Le dernier aspect concerne les reproches que Pascal fait aux sophistes et aux philosophes qui attachent plus d’importance à la forme de leurs propos qu’à la teneur des propos en eux-mêmes. Il écrit : « Ceux qui font des antithèses en forçant les mots sont comme ceux qui font de fausses fenêtres par la symétrie. Leur règle n’est pas de parler juste mais de faire des figures justes » (F.466). Il compare la rhétorique trop lourde à une « damoiselle trop remplies de miroirs et de chaînes », comme si la mauvaise rhétorique pleine de fioritures rendait la pensée obèse.

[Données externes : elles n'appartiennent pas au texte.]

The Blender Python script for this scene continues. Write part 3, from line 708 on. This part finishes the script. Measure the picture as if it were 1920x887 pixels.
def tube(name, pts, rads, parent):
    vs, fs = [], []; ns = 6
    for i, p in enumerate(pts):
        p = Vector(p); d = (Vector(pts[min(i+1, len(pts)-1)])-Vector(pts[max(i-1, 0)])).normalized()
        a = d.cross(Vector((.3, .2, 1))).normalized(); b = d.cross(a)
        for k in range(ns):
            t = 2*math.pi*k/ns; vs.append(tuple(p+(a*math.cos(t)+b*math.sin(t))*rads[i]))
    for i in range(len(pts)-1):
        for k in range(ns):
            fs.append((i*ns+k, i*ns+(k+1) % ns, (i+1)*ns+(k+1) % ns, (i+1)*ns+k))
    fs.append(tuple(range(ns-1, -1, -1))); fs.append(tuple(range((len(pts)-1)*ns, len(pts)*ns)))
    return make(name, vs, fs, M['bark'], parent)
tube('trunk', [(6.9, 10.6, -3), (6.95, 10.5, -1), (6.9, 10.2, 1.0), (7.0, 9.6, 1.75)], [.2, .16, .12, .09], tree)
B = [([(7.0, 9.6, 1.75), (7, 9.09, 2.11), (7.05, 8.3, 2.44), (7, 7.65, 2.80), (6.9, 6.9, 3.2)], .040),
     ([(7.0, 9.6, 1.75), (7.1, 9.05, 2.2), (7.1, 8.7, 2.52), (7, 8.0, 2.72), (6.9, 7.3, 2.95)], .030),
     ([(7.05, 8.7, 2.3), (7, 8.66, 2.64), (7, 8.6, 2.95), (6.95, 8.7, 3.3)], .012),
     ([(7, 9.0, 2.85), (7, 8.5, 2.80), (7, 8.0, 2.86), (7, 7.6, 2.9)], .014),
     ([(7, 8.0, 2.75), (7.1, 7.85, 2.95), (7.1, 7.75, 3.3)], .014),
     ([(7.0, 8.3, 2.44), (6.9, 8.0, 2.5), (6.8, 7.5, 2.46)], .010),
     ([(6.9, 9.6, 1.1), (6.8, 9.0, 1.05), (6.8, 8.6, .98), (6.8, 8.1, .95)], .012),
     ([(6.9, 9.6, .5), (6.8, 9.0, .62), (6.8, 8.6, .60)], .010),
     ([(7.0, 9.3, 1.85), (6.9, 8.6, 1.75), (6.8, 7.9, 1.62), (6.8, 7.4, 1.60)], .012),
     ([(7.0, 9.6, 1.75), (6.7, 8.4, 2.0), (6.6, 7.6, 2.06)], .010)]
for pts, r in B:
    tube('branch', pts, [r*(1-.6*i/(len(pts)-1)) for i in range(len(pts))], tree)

Pascal, dans ses Pensées, applique ce qu’il prône en écrivant des phrases percutantes qui touchent au vif et n’entreprend pas un traité mais un dialogue méditatif : « Quand on lit trop vite ou trop doucement, on n’entend rien », dit-il dans le fragment 601.

En conclusion, l’état inachevé des Pensées nous montre un homme aux mutliples facettes capable de se mettre à la place de son public, un homme soucieux de susciter des réactions par des remarques parfois vertigineuses et d’autres au contraire légères voires comiques. On ne se lasse donc pas de se référer à ce vademecum qui saura satisfaire à toutes les humeurs du lecteur.